毎回何かしらの出来事に巻き込まれて窮地に陥る主人公ですが、いつでも義兄が颯爽と現れて助けてくれるのはお約束。
核心には触れていませんでしたが、義兄は主人公をどう思っているのでしょうか。
主人公の気持ちを知りつつ付かず離れずの距離を保ち、それでいて困っているときにはサラッと助けてくれる。
常に余裕たっぷりで飄々としている義兄ですが、その真意も気になるところです。
本の感想
可愛らしいタイトルと表紙からは想像できない内容で、まずはそのギャップに驚かされました。
読み始めてすぐに感じたのは、独特の不気味さ。
最初はスラスラとはいきませんでしたが、しっとりと暗くてどこか艶かしい雰囲気に一気に引き込まれてしまいました。
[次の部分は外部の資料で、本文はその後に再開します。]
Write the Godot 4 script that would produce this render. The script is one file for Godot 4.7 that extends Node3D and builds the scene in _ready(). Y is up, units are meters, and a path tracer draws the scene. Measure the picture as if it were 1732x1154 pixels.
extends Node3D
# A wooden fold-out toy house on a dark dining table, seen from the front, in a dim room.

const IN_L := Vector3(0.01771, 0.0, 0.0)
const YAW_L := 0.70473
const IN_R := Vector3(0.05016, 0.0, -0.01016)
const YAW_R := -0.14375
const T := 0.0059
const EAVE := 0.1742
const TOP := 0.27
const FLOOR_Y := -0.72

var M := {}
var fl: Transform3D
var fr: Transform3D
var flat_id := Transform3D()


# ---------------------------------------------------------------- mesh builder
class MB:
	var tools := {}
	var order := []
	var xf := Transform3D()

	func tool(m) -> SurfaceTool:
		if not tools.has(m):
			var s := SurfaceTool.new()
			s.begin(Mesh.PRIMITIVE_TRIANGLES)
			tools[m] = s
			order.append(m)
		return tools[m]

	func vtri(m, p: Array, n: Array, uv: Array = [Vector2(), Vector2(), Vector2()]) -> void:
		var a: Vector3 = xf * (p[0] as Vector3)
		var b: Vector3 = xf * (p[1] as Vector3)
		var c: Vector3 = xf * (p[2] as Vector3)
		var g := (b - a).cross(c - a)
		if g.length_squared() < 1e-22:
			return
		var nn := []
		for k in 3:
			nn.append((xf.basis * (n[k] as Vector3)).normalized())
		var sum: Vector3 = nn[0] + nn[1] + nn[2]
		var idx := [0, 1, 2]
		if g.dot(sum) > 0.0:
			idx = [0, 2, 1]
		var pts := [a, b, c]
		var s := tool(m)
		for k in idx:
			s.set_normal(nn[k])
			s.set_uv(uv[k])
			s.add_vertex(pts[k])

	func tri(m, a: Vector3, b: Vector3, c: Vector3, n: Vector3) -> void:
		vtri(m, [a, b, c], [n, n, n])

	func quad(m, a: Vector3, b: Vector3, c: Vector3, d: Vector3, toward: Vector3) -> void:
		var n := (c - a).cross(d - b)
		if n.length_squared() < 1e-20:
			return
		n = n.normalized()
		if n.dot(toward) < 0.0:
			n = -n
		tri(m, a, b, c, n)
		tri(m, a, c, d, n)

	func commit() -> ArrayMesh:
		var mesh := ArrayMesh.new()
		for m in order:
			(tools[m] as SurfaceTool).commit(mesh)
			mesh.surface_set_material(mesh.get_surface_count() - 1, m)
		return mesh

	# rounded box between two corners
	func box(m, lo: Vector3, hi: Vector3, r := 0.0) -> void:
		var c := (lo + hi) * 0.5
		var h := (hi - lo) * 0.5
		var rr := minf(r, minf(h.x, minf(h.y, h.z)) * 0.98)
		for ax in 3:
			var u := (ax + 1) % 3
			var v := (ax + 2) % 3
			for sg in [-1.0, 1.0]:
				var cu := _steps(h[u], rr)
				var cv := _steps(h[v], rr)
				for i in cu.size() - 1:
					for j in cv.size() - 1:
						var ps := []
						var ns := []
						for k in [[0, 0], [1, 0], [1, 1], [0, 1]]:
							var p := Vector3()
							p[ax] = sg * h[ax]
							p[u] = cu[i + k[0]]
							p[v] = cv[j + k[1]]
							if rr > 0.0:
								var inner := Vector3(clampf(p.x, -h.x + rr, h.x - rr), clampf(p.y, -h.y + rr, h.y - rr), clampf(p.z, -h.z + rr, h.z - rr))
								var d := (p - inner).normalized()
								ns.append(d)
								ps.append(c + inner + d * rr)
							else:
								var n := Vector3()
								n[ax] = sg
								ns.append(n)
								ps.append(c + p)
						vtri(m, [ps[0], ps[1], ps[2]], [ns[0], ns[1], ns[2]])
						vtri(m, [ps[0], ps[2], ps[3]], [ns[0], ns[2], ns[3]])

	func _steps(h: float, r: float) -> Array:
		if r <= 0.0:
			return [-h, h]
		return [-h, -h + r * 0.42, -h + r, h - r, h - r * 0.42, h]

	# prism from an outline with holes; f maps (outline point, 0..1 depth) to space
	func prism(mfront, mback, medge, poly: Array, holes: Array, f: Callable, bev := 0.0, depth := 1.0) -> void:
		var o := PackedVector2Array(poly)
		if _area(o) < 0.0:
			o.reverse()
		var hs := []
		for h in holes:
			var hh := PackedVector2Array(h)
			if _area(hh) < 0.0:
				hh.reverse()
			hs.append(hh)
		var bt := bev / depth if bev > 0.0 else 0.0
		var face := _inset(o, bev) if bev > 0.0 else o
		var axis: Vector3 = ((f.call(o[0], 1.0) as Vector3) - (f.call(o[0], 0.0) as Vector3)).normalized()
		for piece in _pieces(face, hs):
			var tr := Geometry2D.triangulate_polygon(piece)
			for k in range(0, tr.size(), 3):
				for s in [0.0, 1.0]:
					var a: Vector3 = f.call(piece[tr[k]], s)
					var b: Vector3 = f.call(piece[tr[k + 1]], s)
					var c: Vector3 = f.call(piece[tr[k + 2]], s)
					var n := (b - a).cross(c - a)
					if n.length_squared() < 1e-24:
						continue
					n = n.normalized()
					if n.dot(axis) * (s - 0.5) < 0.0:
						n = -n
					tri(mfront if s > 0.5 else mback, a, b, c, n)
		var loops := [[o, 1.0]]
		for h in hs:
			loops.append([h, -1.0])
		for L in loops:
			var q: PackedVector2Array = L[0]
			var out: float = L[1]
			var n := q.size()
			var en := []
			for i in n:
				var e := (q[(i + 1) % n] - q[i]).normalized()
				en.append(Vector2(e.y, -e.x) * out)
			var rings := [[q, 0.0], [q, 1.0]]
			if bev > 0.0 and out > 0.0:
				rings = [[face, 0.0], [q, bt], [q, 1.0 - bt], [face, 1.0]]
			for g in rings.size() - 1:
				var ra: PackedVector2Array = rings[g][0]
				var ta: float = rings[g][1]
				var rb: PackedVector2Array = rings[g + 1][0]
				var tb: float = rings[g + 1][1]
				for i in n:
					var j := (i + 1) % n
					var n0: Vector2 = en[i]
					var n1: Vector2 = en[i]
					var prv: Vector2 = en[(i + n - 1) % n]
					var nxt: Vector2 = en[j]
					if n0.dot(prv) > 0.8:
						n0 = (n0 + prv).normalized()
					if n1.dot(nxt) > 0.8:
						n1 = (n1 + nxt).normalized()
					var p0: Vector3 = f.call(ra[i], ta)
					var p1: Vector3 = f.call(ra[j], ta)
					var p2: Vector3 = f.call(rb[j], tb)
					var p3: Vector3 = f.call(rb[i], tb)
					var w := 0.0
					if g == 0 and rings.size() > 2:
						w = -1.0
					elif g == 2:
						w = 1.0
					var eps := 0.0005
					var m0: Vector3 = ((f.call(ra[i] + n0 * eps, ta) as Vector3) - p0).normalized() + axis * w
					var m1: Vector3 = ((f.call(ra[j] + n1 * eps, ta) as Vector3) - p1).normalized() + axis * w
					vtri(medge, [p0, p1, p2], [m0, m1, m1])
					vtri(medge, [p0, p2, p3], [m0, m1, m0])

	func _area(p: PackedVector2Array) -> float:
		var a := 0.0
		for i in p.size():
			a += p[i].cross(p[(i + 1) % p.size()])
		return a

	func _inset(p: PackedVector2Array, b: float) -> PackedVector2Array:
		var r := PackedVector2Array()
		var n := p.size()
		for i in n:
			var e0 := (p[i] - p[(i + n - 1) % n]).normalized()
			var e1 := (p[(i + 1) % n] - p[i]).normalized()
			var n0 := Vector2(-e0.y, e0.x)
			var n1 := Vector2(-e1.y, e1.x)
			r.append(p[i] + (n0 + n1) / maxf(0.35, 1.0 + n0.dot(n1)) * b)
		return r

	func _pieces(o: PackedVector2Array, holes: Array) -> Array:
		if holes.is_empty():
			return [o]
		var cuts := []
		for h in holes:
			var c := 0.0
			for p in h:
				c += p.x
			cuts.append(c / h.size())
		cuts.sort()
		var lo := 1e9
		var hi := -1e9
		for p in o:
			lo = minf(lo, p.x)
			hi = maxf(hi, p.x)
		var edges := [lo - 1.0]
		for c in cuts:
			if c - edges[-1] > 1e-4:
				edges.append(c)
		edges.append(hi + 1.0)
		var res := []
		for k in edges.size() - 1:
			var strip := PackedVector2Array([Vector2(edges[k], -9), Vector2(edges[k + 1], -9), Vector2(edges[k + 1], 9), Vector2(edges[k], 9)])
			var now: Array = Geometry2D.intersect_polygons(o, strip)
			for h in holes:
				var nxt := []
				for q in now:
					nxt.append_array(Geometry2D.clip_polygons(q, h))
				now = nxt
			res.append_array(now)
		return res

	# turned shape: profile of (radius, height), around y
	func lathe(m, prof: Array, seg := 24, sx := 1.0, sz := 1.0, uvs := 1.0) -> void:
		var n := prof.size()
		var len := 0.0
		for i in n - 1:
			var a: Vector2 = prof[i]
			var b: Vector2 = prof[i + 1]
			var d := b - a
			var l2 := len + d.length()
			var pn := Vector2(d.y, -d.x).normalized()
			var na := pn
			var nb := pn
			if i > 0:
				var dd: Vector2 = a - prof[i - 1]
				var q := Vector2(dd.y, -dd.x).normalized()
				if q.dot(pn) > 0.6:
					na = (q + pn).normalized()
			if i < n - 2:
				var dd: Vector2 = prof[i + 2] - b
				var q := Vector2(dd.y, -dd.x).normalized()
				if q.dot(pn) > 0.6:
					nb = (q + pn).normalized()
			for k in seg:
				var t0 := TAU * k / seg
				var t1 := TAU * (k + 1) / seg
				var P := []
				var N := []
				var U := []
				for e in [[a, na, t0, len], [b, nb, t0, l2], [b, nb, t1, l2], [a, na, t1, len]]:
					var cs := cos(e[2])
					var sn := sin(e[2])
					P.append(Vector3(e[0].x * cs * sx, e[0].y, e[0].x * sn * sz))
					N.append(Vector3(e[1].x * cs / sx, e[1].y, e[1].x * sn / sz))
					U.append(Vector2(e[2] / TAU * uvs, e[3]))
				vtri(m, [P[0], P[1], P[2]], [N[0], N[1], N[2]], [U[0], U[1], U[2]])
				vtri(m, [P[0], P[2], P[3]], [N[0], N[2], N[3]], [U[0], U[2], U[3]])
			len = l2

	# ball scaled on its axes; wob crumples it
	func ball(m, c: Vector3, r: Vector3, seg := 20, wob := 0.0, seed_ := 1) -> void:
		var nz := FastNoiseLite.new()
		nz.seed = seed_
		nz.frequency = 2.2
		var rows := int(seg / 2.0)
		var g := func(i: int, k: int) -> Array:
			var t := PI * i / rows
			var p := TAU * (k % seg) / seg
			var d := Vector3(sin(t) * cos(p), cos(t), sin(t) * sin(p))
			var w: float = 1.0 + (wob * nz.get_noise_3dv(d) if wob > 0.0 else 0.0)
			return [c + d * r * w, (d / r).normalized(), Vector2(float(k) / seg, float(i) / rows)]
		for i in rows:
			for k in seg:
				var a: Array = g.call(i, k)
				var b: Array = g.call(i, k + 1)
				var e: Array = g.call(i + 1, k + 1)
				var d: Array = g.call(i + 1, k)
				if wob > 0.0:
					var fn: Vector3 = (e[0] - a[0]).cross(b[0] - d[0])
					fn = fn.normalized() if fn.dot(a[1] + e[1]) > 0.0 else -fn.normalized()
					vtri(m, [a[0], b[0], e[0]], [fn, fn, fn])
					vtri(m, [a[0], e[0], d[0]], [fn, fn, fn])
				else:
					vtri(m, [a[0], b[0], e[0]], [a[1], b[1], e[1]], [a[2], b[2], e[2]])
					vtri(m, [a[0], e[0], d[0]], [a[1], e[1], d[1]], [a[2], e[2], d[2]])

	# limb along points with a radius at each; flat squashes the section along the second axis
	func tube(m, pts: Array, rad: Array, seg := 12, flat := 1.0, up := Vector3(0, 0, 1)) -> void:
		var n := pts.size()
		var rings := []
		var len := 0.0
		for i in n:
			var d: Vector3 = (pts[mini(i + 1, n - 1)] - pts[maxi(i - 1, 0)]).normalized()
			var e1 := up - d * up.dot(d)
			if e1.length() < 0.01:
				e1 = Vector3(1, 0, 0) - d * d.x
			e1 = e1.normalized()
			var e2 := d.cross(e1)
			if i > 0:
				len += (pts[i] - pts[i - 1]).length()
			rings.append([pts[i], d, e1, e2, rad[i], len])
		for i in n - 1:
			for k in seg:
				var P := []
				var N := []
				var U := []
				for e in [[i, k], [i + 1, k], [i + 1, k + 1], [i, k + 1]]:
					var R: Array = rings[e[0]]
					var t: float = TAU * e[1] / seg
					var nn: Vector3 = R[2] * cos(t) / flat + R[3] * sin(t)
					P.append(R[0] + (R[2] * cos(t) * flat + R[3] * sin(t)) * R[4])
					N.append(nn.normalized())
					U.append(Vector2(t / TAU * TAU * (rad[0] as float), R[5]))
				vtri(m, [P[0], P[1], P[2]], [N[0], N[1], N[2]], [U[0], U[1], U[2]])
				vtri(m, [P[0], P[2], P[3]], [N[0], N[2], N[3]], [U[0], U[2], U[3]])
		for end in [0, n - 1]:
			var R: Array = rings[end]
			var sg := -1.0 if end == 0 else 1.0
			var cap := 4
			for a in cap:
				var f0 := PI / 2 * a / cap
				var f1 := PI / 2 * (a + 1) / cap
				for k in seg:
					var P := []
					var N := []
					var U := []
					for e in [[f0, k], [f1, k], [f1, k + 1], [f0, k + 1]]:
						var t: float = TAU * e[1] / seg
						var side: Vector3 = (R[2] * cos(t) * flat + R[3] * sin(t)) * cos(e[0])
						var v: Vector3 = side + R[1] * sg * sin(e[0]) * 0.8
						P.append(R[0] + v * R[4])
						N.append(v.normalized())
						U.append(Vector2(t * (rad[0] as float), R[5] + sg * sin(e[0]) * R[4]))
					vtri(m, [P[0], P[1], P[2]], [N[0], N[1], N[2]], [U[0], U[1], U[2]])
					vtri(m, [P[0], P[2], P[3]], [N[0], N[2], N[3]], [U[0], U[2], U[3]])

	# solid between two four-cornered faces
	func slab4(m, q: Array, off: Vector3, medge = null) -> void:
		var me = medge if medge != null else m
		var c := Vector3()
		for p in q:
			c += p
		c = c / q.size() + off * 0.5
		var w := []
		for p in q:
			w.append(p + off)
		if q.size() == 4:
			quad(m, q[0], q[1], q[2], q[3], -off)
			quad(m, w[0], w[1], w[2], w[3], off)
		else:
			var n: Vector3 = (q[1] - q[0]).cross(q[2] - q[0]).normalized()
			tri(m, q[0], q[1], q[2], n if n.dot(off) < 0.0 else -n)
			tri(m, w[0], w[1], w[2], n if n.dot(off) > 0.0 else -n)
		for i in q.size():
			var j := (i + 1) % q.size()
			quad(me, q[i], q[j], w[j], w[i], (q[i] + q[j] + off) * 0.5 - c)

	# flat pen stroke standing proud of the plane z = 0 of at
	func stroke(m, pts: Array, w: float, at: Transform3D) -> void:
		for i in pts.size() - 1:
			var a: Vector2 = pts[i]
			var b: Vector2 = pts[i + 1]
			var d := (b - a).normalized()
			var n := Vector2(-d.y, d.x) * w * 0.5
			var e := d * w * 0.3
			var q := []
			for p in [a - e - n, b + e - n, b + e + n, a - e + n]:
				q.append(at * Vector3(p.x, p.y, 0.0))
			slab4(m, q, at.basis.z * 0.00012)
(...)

直接的な表現よりは抽象的な表現が多く、それがまた独特な雰囲気を醸し出していて。
”雰囲気がある作品”とはまさにこのことかなと思いました。
内容云々というよりはこの独特な雰囲気と文章が魅力的だなと。
本書は「同性愛」を描いた作品ではありますが、だからと言って特別何かが違うかと言われたらそんなこともないのかなと思いました。
個人的には異性だろうが同性だろうが気にしないのですが、もし気になる方でも本書なら読めるのではないでしょうか。
直接的な表現はありませんし、恋愛を全面に押し出しているわけでもないので。
気になった方はぜひ。
終始淡々とした物語ですが、読後の余韻がすごくて。ふとしたときにまた手に取りたくなる気がします。
読むたびに味わい深くなってゆくタイプの作品なのかもしれません。